The purpose of delta encoding is to convert PNG image data values into a set of repeated, low-magnitude values as much as possible, as such values are more easily compressed.

It’s important to note that delta encoding processes the values of each color channel in every pixel, with the values of the four color channels—R (Red), G (Green), B (Blue), and A (Alpha)—being processed separately.

Compression

In the compression stage, the results from the preprocessing stage undergo Deflate compression, which consists of Huffman coding and LZ77 compression.

As mentioned earlier, Deflate compression marks all repeated data in the image, records data features and structures, and generates encoded data for the PNG image with the maximum compression ratio.

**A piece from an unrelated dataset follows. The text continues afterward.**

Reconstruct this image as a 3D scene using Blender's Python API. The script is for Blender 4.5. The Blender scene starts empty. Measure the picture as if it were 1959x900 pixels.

Deflate is an algorithm for compressing data streams. It can be used wherever streaming compression is required.

Additionally, as we noted earlier, a PNG image is composed of many data chunks, but some information within these chunks is actually useless. For example, when a PNG image is saved in Photoshop, there is a chunk that records "this image was created by Photoshop." Many such pieces of information are unnecessary. Using Photoshop’s "Export for Web" function can remove this useless information. The comparison before and after exporting for the web format is shown in the figure below:

As can be seen, after exporting in the web format and removing a lot of unnecessary information, the image has become significantly smaller.